In modeling the stability of magnetic disk media, Neal Bertram and Hong Zhou simulated the difference between two states of affairs. Above is a representation of the medium at the beginning of a run on the Sun HPC 10000 at SDSC. Red and blue colors represent two magnetization directions. The thermal decay was exaggerated slightly to get this contrast. At the start of the simulation, bit striping is clearly evident.

Recently, as part of an NPACI Strategic Applications Collaboration (SAC) project, Amitava Majumdar of the SDSC Scientific Computing Department worked with Hong Zhou, Bertram’s graduate student, on a simulation of thermal instability in dense disk media, using smaller and smaller grain sizes.

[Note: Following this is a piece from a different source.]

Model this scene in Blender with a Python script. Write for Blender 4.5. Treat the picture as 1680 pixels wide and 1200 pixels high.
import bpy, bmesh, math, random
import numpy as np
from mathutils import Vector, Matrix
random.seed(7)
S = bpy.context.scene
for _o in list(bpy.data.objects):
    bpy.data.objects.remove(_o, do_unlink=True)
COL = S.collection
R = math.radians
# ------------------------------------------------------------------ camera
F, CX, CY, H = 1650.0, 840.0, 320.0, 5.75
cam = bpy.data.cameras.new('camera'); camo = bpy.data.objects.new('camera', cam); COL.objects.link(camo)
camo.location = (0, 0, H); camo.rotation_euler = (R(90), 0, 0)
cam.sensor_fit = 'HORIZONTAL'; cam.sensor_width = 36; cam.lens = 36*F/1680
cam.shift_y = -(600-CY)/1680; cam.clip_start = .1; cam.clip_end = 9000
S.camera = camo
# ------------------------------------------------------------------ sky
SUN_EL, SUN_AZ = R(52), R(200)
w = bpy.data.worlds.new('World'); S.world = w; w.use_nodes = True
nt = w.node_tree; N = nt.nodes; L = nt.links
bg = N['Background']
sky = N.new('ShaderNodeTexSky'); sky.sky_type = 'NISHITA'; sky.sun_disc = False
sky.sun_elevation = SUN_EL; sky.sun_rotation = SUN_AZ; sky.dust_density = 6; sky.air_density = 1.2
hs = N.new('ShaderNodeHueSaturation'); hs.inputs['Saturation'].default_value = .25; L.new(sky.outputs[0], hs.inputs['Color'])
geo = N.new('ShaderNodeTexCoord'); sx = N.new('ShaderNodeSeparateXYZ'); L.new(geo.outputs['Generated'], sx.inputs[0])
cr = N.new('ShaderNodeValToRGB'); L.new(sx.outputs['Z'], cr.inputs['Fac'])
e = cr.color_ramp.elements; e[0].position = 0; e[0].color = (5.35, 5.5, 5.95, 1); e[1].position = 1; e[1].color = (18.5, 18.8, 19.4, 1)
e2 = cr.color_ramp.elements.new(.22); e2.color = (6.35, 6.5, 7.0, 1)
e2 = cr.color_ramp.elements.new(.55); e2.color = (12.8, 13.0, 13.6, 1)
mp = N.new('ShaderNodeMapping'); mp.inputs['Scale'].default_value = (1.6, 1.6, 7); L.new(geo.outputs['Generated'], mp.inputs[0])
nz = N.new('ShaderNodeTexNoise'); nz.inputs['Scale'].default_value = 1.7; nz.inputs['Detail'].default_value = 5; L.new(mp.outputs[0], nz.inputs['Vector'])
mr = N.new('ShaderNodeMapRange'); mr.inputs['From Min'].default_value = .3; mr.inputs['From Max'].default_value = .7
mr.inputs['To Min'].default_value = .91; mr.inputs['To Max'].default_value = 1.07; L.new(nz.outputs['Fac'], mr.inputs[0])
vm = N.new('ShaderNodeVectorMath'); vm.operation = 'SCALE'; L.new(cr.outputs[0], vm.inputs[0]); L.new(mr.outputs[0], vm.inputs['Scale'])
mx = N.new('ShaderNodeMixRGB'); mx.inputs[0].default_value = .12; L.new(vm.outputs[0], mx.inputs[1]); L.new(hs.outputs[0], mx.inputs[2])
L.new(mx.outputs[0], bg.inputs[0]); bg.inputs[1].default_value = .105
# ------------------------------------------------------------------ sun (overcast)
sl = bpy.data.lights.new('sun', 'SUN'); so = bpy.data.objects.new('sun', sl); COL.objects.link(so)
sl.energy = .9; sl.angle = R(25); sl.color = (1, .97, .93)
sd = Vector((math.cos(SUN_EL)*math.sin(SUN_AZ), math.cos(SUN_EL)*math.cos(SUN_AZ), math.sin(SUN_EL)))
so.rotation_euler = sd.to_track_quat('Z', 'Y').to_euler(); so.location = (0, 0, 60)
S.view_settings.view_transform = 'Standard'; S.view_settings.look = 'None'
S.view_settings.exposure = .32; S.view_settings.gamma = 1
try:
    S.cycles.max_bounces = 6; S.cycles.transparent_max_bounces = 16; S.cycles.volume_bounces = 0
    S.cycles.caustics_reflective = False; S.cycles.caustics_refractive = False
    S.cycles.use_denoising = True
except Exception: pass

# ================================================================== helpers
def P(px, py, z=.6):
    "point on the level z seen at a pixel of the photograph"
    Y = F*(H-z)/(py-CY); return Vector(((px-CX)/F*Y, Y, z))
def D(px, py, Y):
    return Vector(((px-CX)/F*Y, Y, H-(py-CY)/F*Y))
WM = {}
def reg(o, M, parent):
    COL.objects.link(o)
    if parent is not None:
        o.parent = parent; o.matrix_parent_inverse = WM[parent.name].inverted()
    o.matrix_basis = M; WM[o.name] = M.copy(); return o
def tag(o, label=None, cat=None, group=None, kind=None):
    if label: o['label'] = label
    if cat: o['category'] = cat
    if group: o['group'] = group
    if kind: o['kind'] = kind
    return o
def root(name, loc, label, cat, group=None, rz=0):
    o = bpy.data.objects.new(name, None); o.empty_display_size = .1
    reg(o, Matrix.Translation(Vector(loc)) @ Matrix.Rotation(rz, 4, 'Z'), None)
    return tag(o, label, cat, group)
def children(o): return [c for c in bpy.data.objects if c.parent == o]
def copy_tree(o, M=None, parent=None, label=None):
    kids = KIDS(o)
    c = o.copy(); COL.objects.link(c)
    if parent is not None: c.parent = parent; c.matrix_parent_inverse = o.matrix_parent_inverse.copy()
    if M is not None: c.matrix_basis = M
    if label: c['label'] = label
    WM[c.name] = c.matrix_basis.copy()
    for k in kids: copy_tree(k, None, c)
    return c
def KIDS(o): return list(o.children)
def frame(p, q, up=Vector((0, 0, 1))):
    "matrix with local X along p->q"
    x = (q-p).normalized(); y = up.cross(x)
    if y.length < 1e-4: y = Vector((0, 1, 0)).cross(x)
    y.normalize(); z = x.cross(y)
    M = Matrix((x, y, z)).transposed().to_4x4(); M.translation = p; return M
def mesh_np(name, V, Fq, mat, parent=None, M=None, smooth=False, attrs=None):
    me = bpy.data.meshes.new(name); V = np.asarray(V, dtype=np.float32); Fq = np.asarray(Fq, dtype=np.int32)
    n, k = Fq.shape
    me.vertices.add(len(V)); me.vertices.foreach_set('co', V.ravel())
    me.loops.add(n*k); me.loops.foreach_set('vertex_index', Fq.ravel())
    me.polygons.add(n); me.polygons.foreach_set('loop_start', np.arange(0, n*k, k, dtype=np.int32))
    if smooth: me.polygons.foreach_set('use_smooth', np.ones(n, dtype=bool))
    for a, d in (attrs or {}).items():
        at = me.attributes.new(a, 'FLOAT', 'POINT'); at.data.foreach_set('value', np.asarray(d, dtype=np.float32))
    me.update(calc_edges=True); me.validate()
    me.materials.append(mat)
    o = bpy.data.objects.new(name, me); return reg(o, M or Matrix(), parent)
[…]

“As the volume of each grain decreases, the amount of energy needed to reverse the direction of magnetization also becomes smaller,” Zhou said. “We use a Monte Carlo method to randomly distribute and change magnetization directions for an assembly of grains and calculate the probability that such changes will occur within a given time – from a nanosecond to 10 years.”

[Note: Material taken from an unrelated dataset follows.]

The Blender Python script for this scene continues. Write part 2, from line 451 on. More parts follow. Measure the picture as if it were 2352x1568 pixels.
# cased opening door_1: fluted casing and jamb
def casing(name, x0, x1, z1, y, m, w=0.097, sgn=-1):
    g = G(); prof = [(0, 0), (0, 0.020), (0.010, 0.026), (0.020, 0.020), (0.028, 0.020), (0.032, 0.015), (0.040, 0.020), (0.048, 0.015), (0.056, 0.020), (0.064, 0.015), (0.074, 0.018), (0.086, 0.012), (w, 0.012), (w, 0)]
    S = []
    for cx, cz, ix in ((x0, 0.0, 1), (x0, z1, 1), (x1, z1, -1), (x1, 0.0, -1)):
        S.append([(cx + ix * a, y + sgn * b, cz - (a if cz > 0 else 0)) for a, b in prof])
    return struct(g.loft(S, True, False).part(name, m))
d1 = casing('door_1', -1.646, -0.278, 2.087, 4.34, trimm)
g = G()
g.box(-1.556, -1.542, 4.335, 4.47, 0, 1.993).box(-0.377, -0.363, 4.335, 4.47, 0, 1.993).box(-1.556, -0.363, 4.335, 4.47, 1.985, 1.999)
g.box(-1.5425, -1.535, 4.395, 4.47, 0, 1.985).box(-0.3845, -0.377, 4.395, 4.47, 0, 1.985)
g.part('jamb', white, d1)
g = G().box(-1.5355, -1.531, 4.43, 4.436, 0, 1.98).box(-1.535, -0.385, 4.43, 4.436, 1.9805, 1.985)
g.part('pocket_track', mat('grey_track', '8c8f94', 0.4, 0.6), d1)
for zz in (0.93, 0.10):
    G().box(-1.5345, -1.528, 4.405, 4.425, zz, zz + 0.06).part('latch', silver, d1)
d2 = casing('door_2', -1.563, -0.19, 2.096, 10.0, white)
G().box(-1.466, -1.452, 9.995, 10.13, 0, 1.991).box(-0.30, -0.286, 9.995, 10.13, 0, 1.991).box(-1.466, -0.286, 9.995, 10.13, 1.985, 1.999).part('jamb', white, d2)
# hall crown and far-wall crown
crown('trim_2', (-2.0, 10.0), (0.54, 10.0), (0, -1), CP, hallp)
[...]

Typically, the medium is represented as a 128 x 128 array of hexagons. A single run typically involves 120 calculations with varying random properties (grain orientations) to determine medium noise and thus the system’s signal-to-noise ratio. When the collaboration began, Zhou was obtaining a speed of about 250 Mflops on a single processor of the Cray T90 at SDSC.

“But a single run on one such processor took about 18 hours of processor time,” Majumdar said. “Our analysis indicated that the code might perform very efficiently on the Sun HPC 10000.” The HPC 10000 is a parallel machine with 64 processors and 64 GB of shared memory uniformly accessible from each processor. Majumdar and Zhou developed an implementation of the code using the Message-Passing Interface (MPI) library that was parallel across the initial conditions. “With this change and a number of smaller improvements in the code, the run time on 40 processors of the Sun was reduced to 2.5 hours. The parallel code scales almost linearly, since initial conditions can be simulated independently of one another.”

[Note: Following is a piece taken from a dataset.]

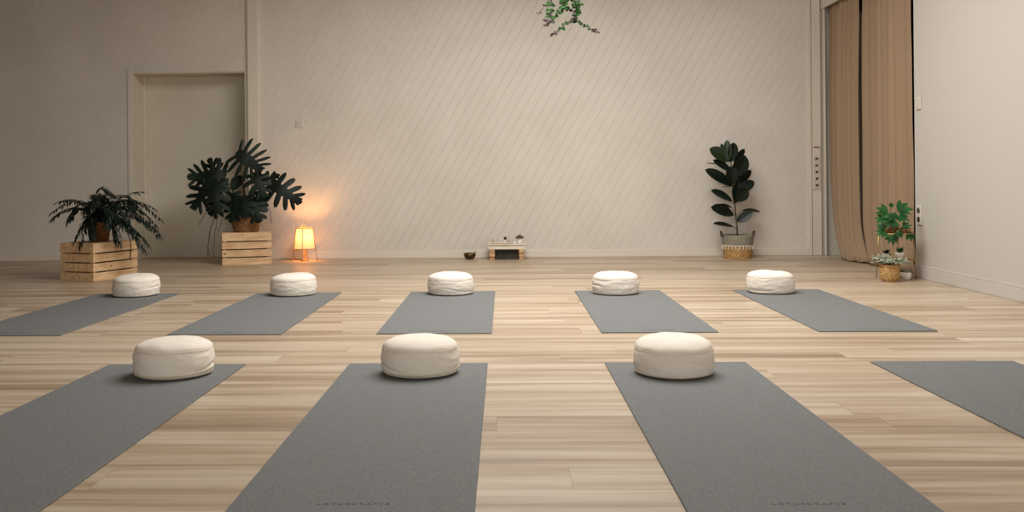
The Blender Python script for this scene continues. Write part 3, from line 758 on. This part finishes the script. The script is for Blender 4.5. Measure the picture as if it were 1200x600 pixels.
# ------------------------------------------------------------------ lantern
LB = at(357, 304.5, Z=0); LB = Vector((LB.x, 9.50, 0))
LB.x = at(357, 295, Y=9.50).x
t = thing('lantern', 'glowing paper and bamboo lantern standing on the floor by the wall', 'lamp', LB)
zt, zb, rt_, rb_ = .335, .125, .080, .103
bm = NB(); lathe(bm, [(rb_, zb), (rt_, zt)], LB, 40); o = obj('shade', bm, 'shade', t, smooth=True); o['label'] = 'glowing cream paper shade'
md = o.modifiers.new('paper', 'SOLIDIFY'); md.thickness = .0015
bm = NB(); ring_tube(bm, LB + Vector((0, 0, zb)), rb_+.003, .0045, 40, 6); obj('lower_hoop', bm, 'bamboo', t, smooth=True)
bm = NB(); ring_tube(bm, LB + Vector((0, 0, zt)), rt_+.002, .004, 40, 6); obj('upper_hoop', bm, 'bamboo', t, smooth=True)
for k in range(4):
    a = PI/4 + k*PI/2 + .78
    d = Vector((math.cos(a), math.sin(a), 0))
    bm = NB(); tube(bm, [LB + d*(rb_+.024) + Vector((0, 0, .002)), LB + d*(rb_+.008) + Vector((0, 0, zb)), LB + d*(rt_+.006) + Vector((0, 0, zt+.01))], .0042, 6); obj('leg', bm, 'bamboo', t, smooth=True)
for k in range(2):
    d = Vector((math.cos(k*PI/2 + .0), math.sin(k*PI/2), 0))
    bm = NB(); tube(bm, [LB + d*rt_ + Vector((0, 0, zt)), LB - d*rt_ + Vector((0, 0, zt))], .0035, 6); obj('cross_bar', bm, 'bamboo', t, smooth=True)
bm = NB(); lathe(bm, [(0, 0), (.045, 0), (.045, .012), (.012, .016), (.010, .15), (.016, .16), (.016, .185), (0, .187)], LB, 20); obj('lamp_post', bm, 'bamboo', t, smooth=True)
bm = NB(); ball(bm, LB + Vector((0, 0, .222)), .032, (1, 1, 1.2), 16); obj('bulb', bm, 'bulb', t, smooth=True)
bm = NB(); ring_tube(bm, LB + Vector((-.01, 0, zt+.026)), .020, .003, 20, 6, axis='y'); obj('carry_ring', bm, 'bamboo', t, smooth=True)
bm = NB(); pts = [LB + Vector((-.05, .05, .006)), LB + Vector((-.12, .16, .006)), LB + Vector((-.2, .20, .006)), LB + Vector((-.30, .2, .006))]
tube(bm, bez(pts[0], pts[1], pts[3], 12), .003, 6); obj('power_cord', bm, 'handle', t, smooth=True)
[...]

“That speedup alone is very important for us,” Zhou said. “Professor Bertram and I can now test more initial conditions, since the code is parallel, and we can increase the size of our simulation, because of the large memory of the HPC 10000, to represent higher areal bit densities.” Majumdar and Zhou have further improved the code by finding and linking mathematical libraries for parallel random number generation. “We are also investigating changes in the Monte Carlo code that may reduce the variance and thus help to simulate more realistic problems faster,” Majumdar said.

SAC program coordinator Bob Sinkovits and SDSC scientist Stuart Johnson have begun work with another Bertram student, Chris Seberino, on the group’s code for analyzing tape recording. “The main part of this code is an implementation of the Fast Multipole Method,” Johnson said. “We are adapting an efficient parallel implementation of this method that was already in use by scientists in another area of physics entirely.”

Sinkovits pointed out that the ability of the SAC team to improve the efficiencies of major codes benefits from the synergies implicit in working across multiple disciplines. “We become code mavens – people with a kind of expertise rarely developed in academic groups within a single discipline,” he said. “The more experience our group has with this kind of work, the better our unique form of collaboration becomes, for all kinds of science.” For example, NPACI has a range of high-end machines with architectures and protocols that differ. One code with certain demands on machine memory may run better on the Sun HPC 10000 than the IBM SP machines; another, with differing characteristics, may run better on one of the SP configurations.

“I am very much impressed with what the SDSC computational scientists have been able to do with our codes,” Bertram said. “We’ve been given some new handles on our ever-changing problems that can increase our power to predict and guide the way forward for a vital technology.”